Dataset content:
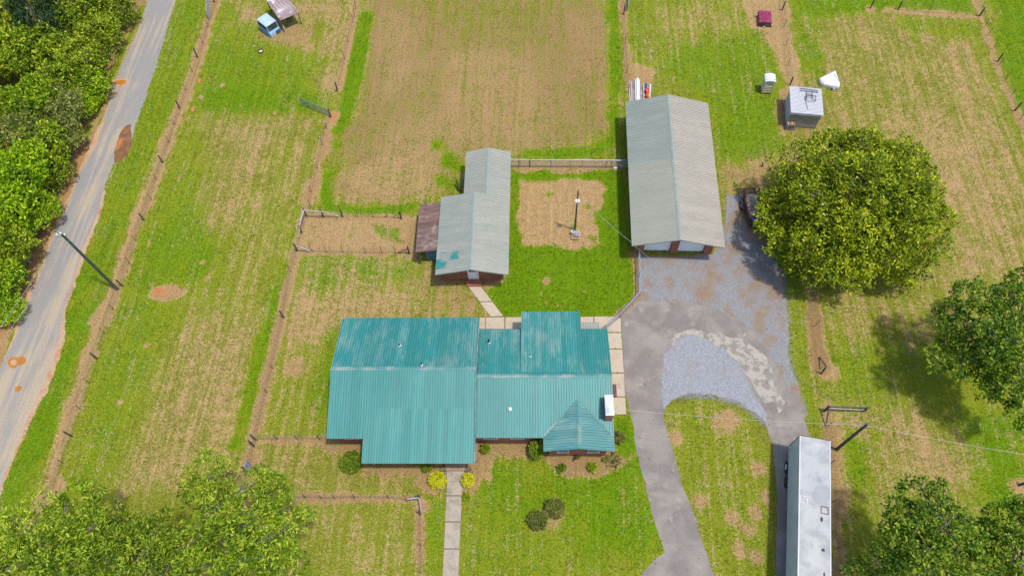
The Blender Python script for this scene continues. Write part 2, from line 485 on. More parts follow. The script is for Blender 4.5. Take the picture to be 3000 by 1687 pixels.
def zone(pts, soil=None, lush=None, red=None, brown=None, f=0.8):
    if f >= 0.8 and soil is not None:
        soil = 0.46 + (soil - 0.5) * 0.62; f = f * 1.7
    s_ = window(pts, f + 0.3)
    px, py = GX[s_], GY[s_]
    if px.size == 0: return
    d = segdist(px, py, pts, True); sd = np.where(inside(px, py, pts), -d, d) + WN[s_] * min(0.45, 0.3 * f + 0.05)
    t = np.clip(0.5 - sd / (2 * f), 0, 1)
    put(t * t * (3 - 2 * t), s_, soil, lush, red, brown)
def strip(pts, wd, soil=None, lush=None, red=None, brown=None, f=0.35):
    s_ = window(pts, wd + f + 0.3)
    px, py = GX[s_], GY[s_]
    if px.size == 0: return
    d = segdist(px, py, pts, False) + WN[s_] * 0.32 * min(wd, 0.6)
    t = np.clip((wd + f - d) / (2 * f), 0, 1)
    put(t * t * (3 - 2 * t), s_, soil, lush, red, brown)
def spot(p, r, soil=None, lush=None, red=None, brown=None, f=None):
    f = f or r * 0.5
    s_ = window([p], r + f + 0.3)
    d = np.hypot(GX[s_] - p[0], GY[s_] - p[1])
    t = np.clip((r + f - d) / (2 * f), 0, 1)
    put(t, s_, soil, lush, red, brown)

# verge between road and fence, forest floor
zone([(-73.75,78.61),(-53.13,78.89),(-52.94,56.77),(-53.04,38.58),(-52.76,25.84),(-55.98,15.23),(-101.37,78.25)], 0.8, 0.3, 0.15, 0.8)
strip([(-53.65,74.32),(-54.30,67.16),(-54.14,56.75),(-53.87,45.80),(-53.50,38.07),(-53.34,31.47),(-53.55,25.81)], 0.9, 0.95, 0.3, 0.45, 0.4, 0.5)
strip([(-53.64,77.34),(-53.93,69.26),(-54.20,59.88),(-54.21,55.53)], 0.5, 0.2, 0.6, 0, 0, 0.4)
strip([(-52.79,45.29),(-52.72,40.08),(-52.58,33.33),(-52.63,27.54)], 0.5, 0.35, 0.5, 0, 0, 0.5)
zone([(-49.90,78.93),(-45.08,78.99),(-44.27,66.65),(-44.76,53.35),(-44.75,41.83),(-45.07,34.02),(-45.00,25.27),(-44.82,18.21),(-45.27,12.46),(-48.10,7.11),(-50.14,8.60),(-48.51,15.14),(-48.16,23.13),(-47.85,29.43),(-48.87,35.31),(-48.96,43.27),(-49.43,53.24),(-49.58,69.33)], 0.12, 0.72)
zone([(-48.78,36.27),(-47.20,39.24),(-46.34,30.35),(-45.74,24.02),(-45.66,17.43),(-46.74,13.44),(-47.64,14.82),(-47.77,23.14),(-47.59,28.13)], 0.08, 0.9)
zone([(-49.90,78.93),(-48.29,78.95),(-47.96,64.56),(-48.03,53.28),(-48.11,47.58),(-49.54,49.21),(-49.49,58.09),(-49.58,69.33)], 0.25, 0.75)
# west paddock
zone([(-44.28,79.00),(-25.43,79.25),(-25.45,63.02),(-27.42,60.42),(-41.27,58.88),(-43.00,64.65)], 0.22, 0.66)
zone([(-36.02,79.11),(-25.70,79.25),(-25.41,64.32),(-26.84,62.67),(-29.07,64.25),(-27.31,68.32),(-30.18,70.36),(-27.34,74.72),(-33.03,74.63)], 0.68, 0.35, 0.05, 0.2, 1.2)
zone([(-41.69,78.27),(-38.59,78.69),(-37.34,75.31),(-39.78,74.53)], 0.7, 0.3, 0.1, 0.2)
zone([(-37.52,74.93),(-32.53,76.12),(-30.18,73.21),(-30.75,70.70),(-34.23,70.29),(-36.63,72.03)], 0.9, 0.3, 0.25, 0.45, 0.8)
zone([(-43.05,70.85),(-34.23,70.29),(-29.55,66.92),(-29.33,60.38),(-40.63,59.21),(-42.67,65.33)], 0.15, 0.75, f=1.2)
zone([(-41.26,63.69),(-32.59,62.23),(-27.64,61.69),(-27.22,59.30),(-41.03,58.89)], 0.1, 0.95, f=1.0)
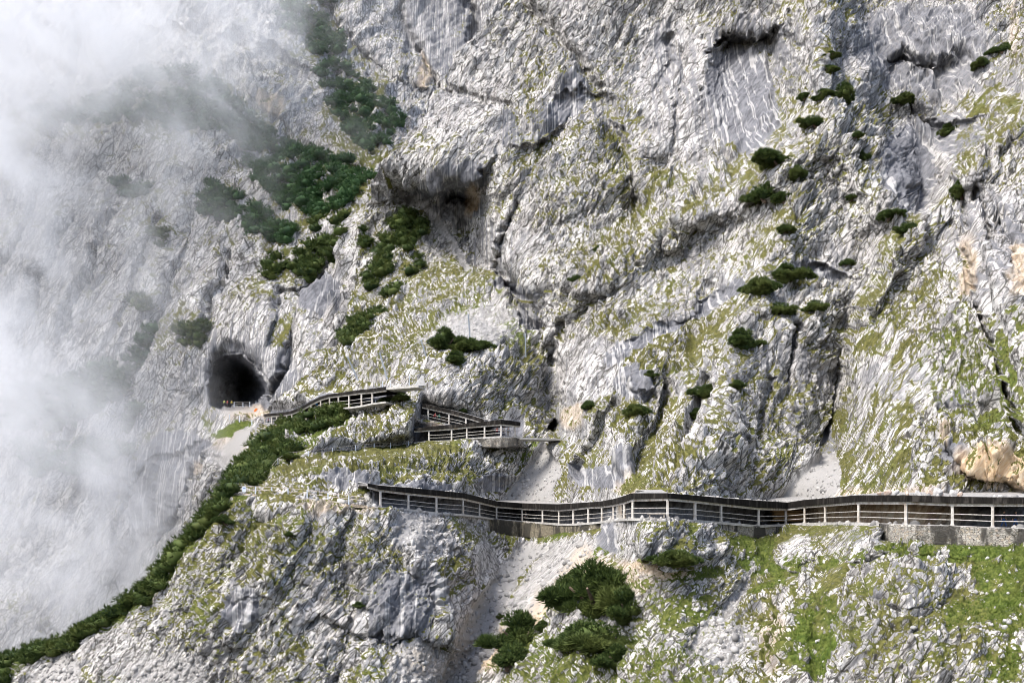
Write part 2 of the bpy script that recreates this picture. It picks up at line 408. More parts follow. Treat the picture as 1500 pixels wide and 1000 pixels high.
for x0, y0, x1, y1, a in [(275,300,215,470,-4),(330,390,285,480,-4),(160,340,90,500,-5),(150,680,165,730,-6),(200,540,160,640,-4),(90,330,20,480,-4)]:
    gully(D, ju, jv, [(x0, y0), (x1, y1)], 10, a)
lip_h(D, ju, jv, [(135,700),(170,690),(210,700),(300,640),(330,655)], 5, 40)
CAVE = [(310,592),(306,560),(308,538),(318,524),(338,519),(352,520),(366,532),(384,552),(397,570),(399,582),(392,602),(372,606),(340,602),(320,602)]
hj, hk = jitter(U, V, 8, 7.0, 9.0); cu, cv_ = hj * 0.55 + ju * 0.4 + U * 0.05, (hk * 0.5 + jv * 0.2 + V * 0.3) * sst(606, 590, V) + V * (1 - sst(606, 590, V)); dc = seg_dist(cu, cv_, CAVE + [CAVE[0]]); inn = inside(cu, cv_, CAVE)
floor_ = np.clip((604 - V) / 20.0, 0, 1)
D += np.where(inn, (44 * ell(cu, cv_, 340, 573, 34, 33, -20, 0.75) + 16 * sst(0, 14, dc)) * (0.3 + 0.7 * floor_) + 4 * sst(0, 3, dc) * floor_, 0)
gully(D, U, V, [(306,548),(316,524),(338,508),(358,512),(384,540)], 7, 4)      # broken brow above the cave mouth
lip_h(D, ju, jv, [(300,520),(330,506),(362,512),(400,560)], 4, 16)
z = np.zeros_like(U)
turf = 0.30 * band(ju, jv, [(60,180),(330,160),(480,290),(560,270)], 45) + 0.25
turf = maxi(turf, 0.42 * ell(ju, jv, 330, 330, 160, 60), 0.4 * ell(ju, jv, 470, 390, 90, 40), 0.45 * ell(ju, jv, 520, 160, 60, 90), 0.42 * ell(ju, jv, 280, 500, 60, 50),
            0.45 * ell(ju, jv, 460, 30, 60, 60), 0.4 * ell(ju, jv, 130, 620, 120, 60), 0.95 * ell(ju, jv, 343, 631, 32, 9, 8), 0.4 * ell(ju, jv, 210, 650, 60, 30),
            0.5 * ell(ju, jv, 420, 500, 20, 30), 0.42 * ell(ju, jv, 300, 590, 18, 50))
turf *= 1 - 0.75 * ell(U, V, 350, 545, 62, 48)
grey = maxi(0.34 * ell(ju, jv, 600, 60, 160, 110), 0.62 * ell(ju, jv, 650, 50, 80, 80), 0.55 * ell(ju, jv, 425, 175, 50, 35, -20), 0.5 * ell(ju, jv, 470, 70, 45, 50),
            0.62 * ell(ju, jv, 350, 545, 75, 60), 0.92 * ell(ju, jv, 480, 445, 38, 36), 0.7 * ell(ju, jv, 420, 560, 22, 50), 0.85 * ell(ju, jv, 262, 668, 60, 34, 10), 0.66 * ell(ju, jv, 235, 720, 60, 80, 10),
            0.6 * ell(ju, jv, 170, 715, 50, 30), 0.45 * ell(ju, jv, 120, 60, 50, 50), 0.66 * ell(ju, jv, 360, 232, 24, 14), 0.28 * ell(ju, jv, 180, 420, 200, 120), 0.5 * ell(ju, jv, 270, 800, 50, 60))
grey = np.where(inn, 1.0, grey); turf *= 1 - inn
scree = maxi(0.95 * ell(ju, jv, 352, 648, 34, 14, 25), 0.75 * ell(ju, jv, 352, 606, 30, 9), 0.8 * band(ju, jv, [(350,650),(332,675)], 14), 0.8 * band(ju, jv, [(262,765),(212,800),(190,850)], 8) * 0.8)
ochre = maxi(0.55 * ell(ju, jv, 395, 160, 14, 18), 0.6 * ell(ju, jv, 365, 608, 34, 10), 0.35 * ell(ju, jv, 352, 650, 34, 16), 0.45 * ell(ju, jv, 618, 115, 10, 25), 0.4 * ell(ju, jv, 300, 690, 10, 10))
sn = fbm(np.stack([U.ravel() / 110, V.ravel() / 80, z.ravel()], 1), 3, 78).reshape(U.shape); slab1 = sst(-0.05, 0.22, sn); grey = np.maximum(grey, 0.34 * slab1)
amp = np.clip(0.92 - 0.35 * ell(U, V, 350, 560, 50, 44), 0.12, 9) * (1 - 0.8 * ell(U, V, 345, 640, 45, 24))
terrain('mountain', U, V, D, dict(turf=turf, grey=grey, scree=scree, ochre=ochre, green=0.15 + 0.7 * ell(U, V, 343, 631, 40, 16) + 0.25 * z, smooth=maxi(0.74 * slab1, 0.55 * ell(ju, jv, 600, 60, 150, 100), 0.45 * ell(ju, jv, 180, 400, 200, 130), 0.6 * ell(U, V, 235, 730, 60, 80)) + z),
        64, 3.2, amp, ROCK_FAR, 11, 'pale limestone wall with the cave mouth, drifting mist over it', elong=1.9, big=1 - 0.85 * ell(U, V, 350, 590, 110, 110))

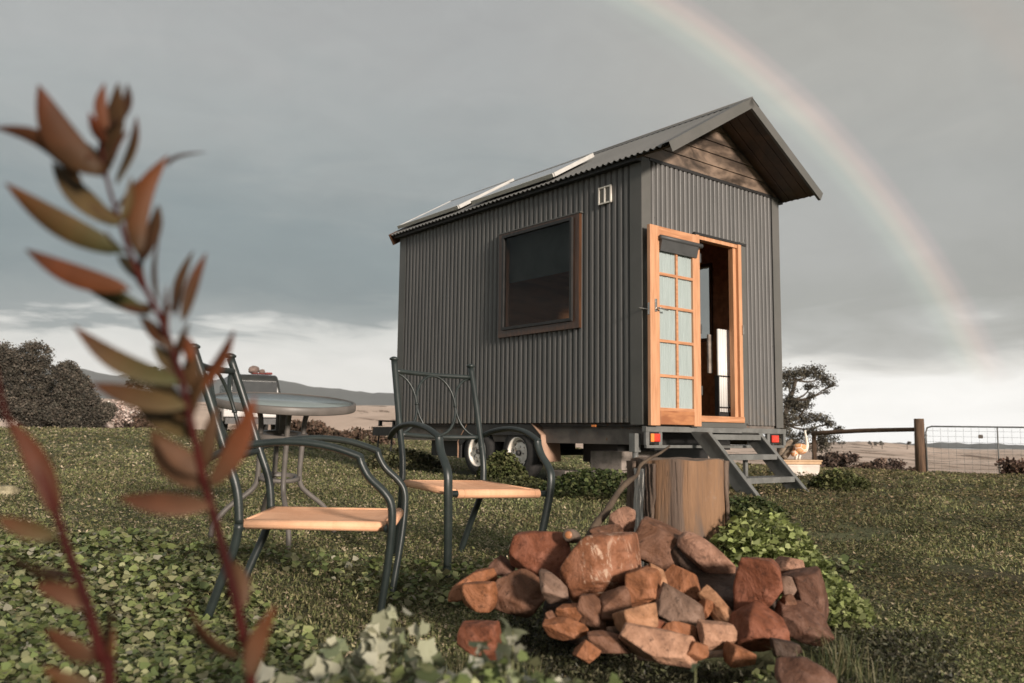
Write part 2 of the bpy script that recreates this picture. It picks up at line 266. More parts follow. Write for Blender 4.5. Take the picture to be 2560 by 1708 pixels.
# ------------------------------------------------------------------ mesh helpers
class MB:
    def __init__(s): s.v = []; s.f = []; s.sm = []
    def add(s, vs, fs, smooth=False):
        o = len(s.v); s.v += [tuple(x) for x in vs]; s.f += [tuple(i+o for i in f) for f in fs]; s.sm += [smooth]*len(fs); return s
    def box(s, a, b, bev=0.0):
        x0, y0, z0 = [min(p, q) for p, q in zip(a, b)]; x1, y1, z1 = [max(p, q) for p, q in zip(a, b)]
        if bev <= 0:
            return s.add([(x0, y0, z0), (x1, y0, z0), (x1, y1, z0), (x0, y1, z0), (x0, y0, z1), (x1, y0, z1), (x1, y1, z1), (x0, y1, z1)],
                  [(0, 3, 2, 1), (4, 5, 6, 7), (0, 1, 5, 4), (1, 2, 6, 5), (2, 3, 7, 6), (3, 0, 4, 7)])
        bm = bmesh.new(); r = bmesh.ops.create_cube(bm, size=1)
        for v in bm.verts: v.co = ((x0+x1)/2+v.co.x*(x1-x0), (y0+y1)/2+v.co.y*(y1-y0), (z0+z1)/2+v.co.z*(z1-z0))
        bmesh.ops.bevel(bm, geom=bm.edges[:], offset=min(bev, .45*min(x1-x0, y1-y0, z1-z0)), segments=2, profile=.6, affect='EDGES')
        s.add([v.co[:] for v in bm.verts], [[v.index for v in f.verts] for f in bm.faces]); bm.free(); return s
    def obox(s, c, ax, ay, az, sx_, sy_, sz_):   # oriented box, full sizes
        c = Vector(c); vs = []
        for k in (-.5, .5):
            for (i, j) in ((-.5, -.5), (.5, -.5), (.5, .5), (-.5, .5)): vs.append(c+Vector(ax)*i*sx_+Vector(ay)*j*sy_+Vector(az)*k*sz_)
        return s.add(vs, [(0, 3, 2, 1), (4, 5, 6, 7), (0, 1, 5, 4), (1, 2, 6, 5), (2, 3, 7, 6), (3, 0, 4, 7)])
    def tube(s, pts, r, seg=10, smooth_path=0, flat=1.0, flatdir=None, caps=True):
        pts = [Vector(p) for p in pts]; rs = list(r) if hasattr(r, '__len__') else [r]*len(pts)
        if smooth_path:
            P = []; Q = []
            for i in range(len(pts)-1):
                p0 = pts[max(i-1, 0)]; p1 = pts[i]; p2 = pts[i+1]; p3 = pts[min(i+2, len(pts)-1)]
                for k in range(smooth_path):
                    t = k/smooth_path
                    P.append(.5*((2*p1)+(p2-p0)*t+(2*p0-5*p1+4*p2-p3)*t*t+(3*p1-p0-3*p2+p3)*t**3)); Q.append(rs[i]*(1-t)+rs[i+1]*t)
            P.append(pts[-1]); Q.append(rs[-1]); pts, rs = P, Q
        vs = []; n = len(pts); up = None
        for i, p in enumerate(pts):
            t = (pts[min(i+1, n-1)]-pts[max(i-1, 0)]).normalized()
            if up is None:
                up = Vector((0, 0, 1)) if abs(t.z) < .9 else Vector((1, 0, 0))
            a = t.cross(up).normalized(); b = a.cross(t).normalized(); up = b
            if flatdir is not None:
                fd = Vector(flatdir); a = (fd-t*fd.dot(t)).normalized(); b = t.cross(a)
            for k in range(seg):
                q = 2*math.pi*k/seg; vs.append(p+a*math.cos(q)*rs[i]*flat+b*math.sin(q)*rs[i])
        fs = [(i*seg+k, i*seg+(k+1) % seg, (i+1)*seg+(k+1) % seg, (i+1)*seg+k) for i in range(n-1) for k in range(seg)]
        if caps: fs += [tuple(range(seg))[::-1], tuple((n-1)*seg+k for k in range(seg))]
        return s.add(vs, fs, True)
    def lathe(s, prof, seg=24, axis='Z', origin=(0, 0, 0), caps=True):
        o = Vector(origin); vs = []
        for (r, h) in prof:
            for k in range(seg):
                q = 2*math.pi*k/seg
                p = Vector((r*math.cos(q), r*math.sin(q), h)) if axis == 'Z' else (Vector((h, r*math.cos(q), r*math.sin(q))) if axis == 'X' else Vector((r*math.cos(q), h, r*math.sin(q))))
                vs.append(o+p)
        n = len(prof); fs = [(i*seg+k, i*seg+(k+1) % seg, (i+1)*seg+(k+1) % seg, (i+1)*seg+k) for i in range(n-1) for k in range(seg)]
        if caps: fs += [tuple(range(seg))[::-1], tuple((n-1)*seg+k for k in range(seg))]
        return s.add(vs, fs, True)
    def prism(s, poly, axis, a, b):      # poly in the two other axes
        def P(q, h): return {'X': (h, q[0], q[1]), 'Y': (q[0], h, q[1]), 'Z': (q[0], q[1], h)}[axis]
        n = len(poly); vs = [P(q, a) for q in poly]+[P(q, b) for q in poly]
        return s.add(vs, [tuple(range(n))[::-1], tuple(range(n, 2*n))]+[(i, (i+1) % n, n+(i+1) % n, n+i) for i in range(n)])
    def build(s, name, mat, parent=None, fix=True, auto=None):
        me = bpy.data.meshes.new(name); me.from_pydata(s.v, [], s.f)
        me.polygons.foreach_set('use_smooth', s.sm)
        if fix:
            bm = bmesh.new(); bm.from_mesh(me); bmesh.ops.recalc_face_normals(bm, faces=bm.faces); bm.to_mesh(me); bm.free()
        if auto is not None:
            me.polygons.foreach_set('use_smooth', [True]*len(me.polygons)); me.set_sharp_from_angle(angle=R(auto))
        me.materials.append(M[mat] if isinstance(mat, str) else mat); me.update()
        o = bpy.data.objects.new(name, me); C.objects.link(o)
        if parent: o.parent = parent
        return o
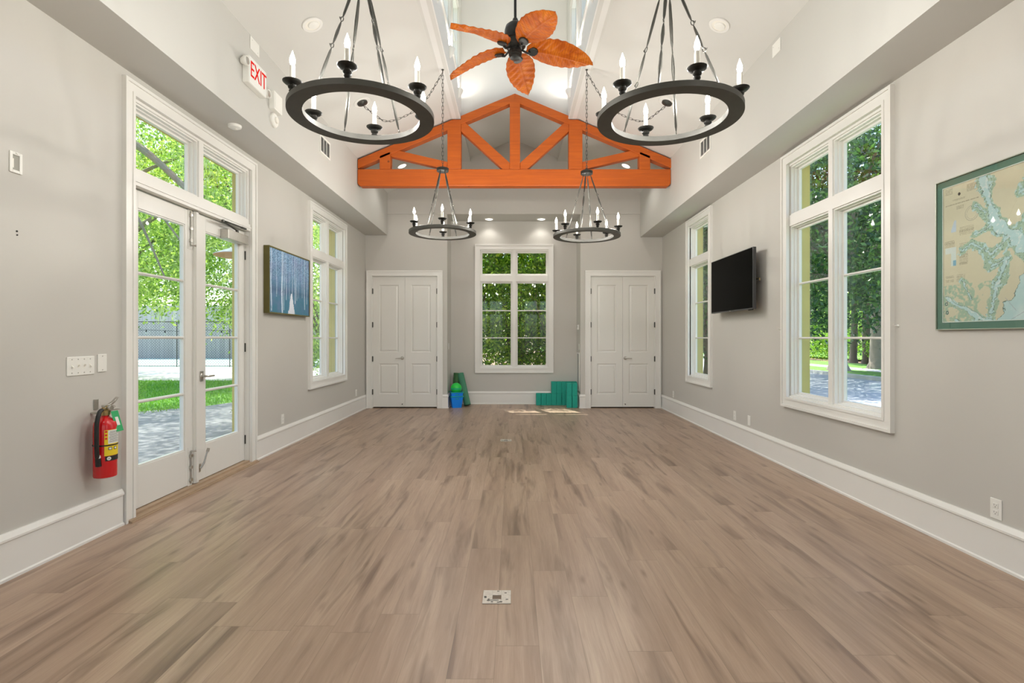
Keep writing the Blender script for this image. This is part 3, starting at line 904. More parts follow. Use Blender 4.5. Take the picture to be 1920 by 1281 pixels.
MB().lathe([(0, 0), (.068, 0), (.068, -.018), (.060, -.028), (.035, -.032), (0, -.032)], 28, (0, 0, 0), 'y').build('base', M['plate'], c, smooth=True)
MB().lathe([(0, -.030), (.030, -.030), (.028, -.046), (.012, -.05), (0, -.05)], 20, (0, 0, 0), 'y').build('lens', M['candle'], c, smooth=True)
# plates under the spring line
def plate(name, side, y, z, w, h, label, cat, group=None, extra=None):
    c = wall_root(name, side, y, z, label, cat, group)
    MB().box(-w/2, w/2, -.006, 0, -h/2, h/2).build('cover_plate', M['plate'], c, bevel=.0025)
    if extra: extra(c)
    return c
def screws(c, pts):
    m = MB()
    for x, z in pts: m.lathe([(0, -.0055), (.0035, -.0055), (.0035, -.0075), (0, -.0075)], 10, (x, 0, z), 'y')
    m.build('screw', M['steel'], c)
plate('blank_plate', 'SL', 4.63, 3.905, .16, .115, 'blank white plate just above the exit sign', 'wall plate', extra=lambda c: screws(c, [(-.05, .03), (.05, -.03)]))
plate('blank_plate', 'SR', 4.60, 3.88, .14, .115, 'blank white plate high on the right soffit', 'wall plate', extra=lambda c: screws(c, [(-.05, .03), (.05, -.03)]))
# smoke detector on the left soffit underside
c = empty('smoke_detector', (-2.475, 4.60, ZSL), 0, 'round white smoke detector under the left soffit', 'smoke detector')
MB().lathe([(0, -.034), (.028, -.034), (.040, -.026), (.052, -.022), (.056, -.012), (.056, 0), (0, 0)], 28).build('body', M['plate'], c, smooth=True)
MB().lathe([(0, -.037), (.012, -.037), (.014, -.033), (0, -.033)], 16, (.012, 0, 0)).build('sensor_cap', M['candle'], c)
# supply vents
def vent(side, y, z, label):
    c = wall_root('air_vent', side, y, z, label, 'air vent', 'white supply vents in the soffits')
    m = MB().frame(-.17, .17, -.11, .11, .022, -.010, 0); m.box(-.052, -.046, -.010, 0, -.088, .088).box(.046, .052, -.010, 0, -.088, .088)
    m.build('frame', M['plate'], c)
    MB().box(-.148, .148, -.001, 0, -.088, .088).build('backing', M['dark'], c)
    m = MB()
    for k in range(13):
        z_ = -.082+k*.0137
        for a, b in ((-.148, -.052), (-.046, .046), (.052, .148)):
            m.add([(a, -.009, z_), (b, -.009, z_), (b, -.002, z_+.0075), (a, -.002, z_+.0075), (a, -.009, z_+.0015), (b, -.009, z_+.0015), (b, -.002, z_+.009), (a, -.002, z_+.009)],
                  [(0, 1, 2, 3), (7, 6, 5, 4), (0, 4, 5, 1), (1, 5, 6, 2), (2, 6, 7, 3), (3, 7, 4, 0)])
    m.build('louvre', M['plate'], c)
vent('SL', 6.36, 3.64, 'white louvred air vent in the left soffit left of the truss')
vent('SR', 6.30, 3.64, 'white louvred air vent in the right soffit right of the truss')

# switches on the left wall
c = plate('light_switch', 'L', 3.258, 1.123, .208, .117, 'white four-gang switch plate left of the glazed doors', 'light switch',
          extra=lambda c: screws(c, [(-.069+.046*k, s*.042) for k in range(4) for s in (-1, 1)]))
for k in range(4):
    x = -.069+.046*k; up = 1 if k in (1, 2) else -1
    MB().box(x-.005, x+.005, -.0065, -.005, -.012, .012).add([(x-.004, -.006, -.006), (x+.004, -.006, -.006), (x+.004, -.006, .006), (x-.004, -.006, .006), (x-.003, -.018, up*.008-.003), (x+.003, -.018, up*.008-.003), (x+.003, -.018, up*.008+.003), (x-.003, -.018, up*.008+.003)],
        [(0, 1, 5, 4), (1, 2, 6, 5), (2, 3, 7, 6), (3, 0, 4, 7), (4, 5, 6, 7)]).build('toggle', M['candle'], c)
plate('blank_plate', 'L', 3.427, 1.133, .074, .117, 'narrow blank white plate between switches and glazed doors', 'wall plate', extra=lambda c: screws(c, [(0, .045), (0, -.045)]))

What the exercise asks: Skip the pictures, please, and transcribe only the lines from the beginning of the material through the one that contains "put(t, s_, soil, lush, red, brown)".

Answer to the task:
The Blender Python script for this scene continues. Write part 2, from line 485 on. More parts follow. The script is for Blender 4.5. Take the picture to be 3000 by 1687 pixels.
def zone(pts, soil=None, lush=None, red=None, brown=None, f=0.8):
    if f >= 0.8 and soil is not None:
        soil = 0.46 + (soil - 0.5) * 0.62; f = f * 1.7
    s_ = window(pts, f + 0.3)
    px, py = GX[s_], GY[s_]
    if px.size == 0: return
    d = segdist(px, py, pts, True); sd = np.where(inside(px, py, pts), -d, d) + WN[s_] * min(0.45, 0.3 * f + 0.05)
    t = np.clip(0.5 - sd / (2 * f), 0, 1)
    put(t * t * (3 - 2 * t), s_, soil, lush, red, brown)
def strip(pts, wd, soil=None, lush=None, red=None, brown=None, f=0.35):
    s_ = window(pts, wd + f + 0.3)
    px, py = GX[s_], GY[s_]
    if px.size == 0: return
    d = segdist(px, py, pts, False) + WN[s_] * 0.32 * min(wd, 0.6)
    t = np.clip((wd + f - d) / (2 * f), 0, 1)
    put(t * t * (3 - 2 * t), s_, soil, lush, red, brown)
def spot(p, r, soil=None, lush=None, red=None, brown=None, f=None):
    f = f or r * 0.5
    s_ = window([p], r + f + 0.3)
    d = np.hypot(GX[s_] - p[0], GY[s_] - p[1])
    t = np.clip((r + f - d) / (2 * f), 0, 1)
    put(t, s_, soil, lush, red, brown)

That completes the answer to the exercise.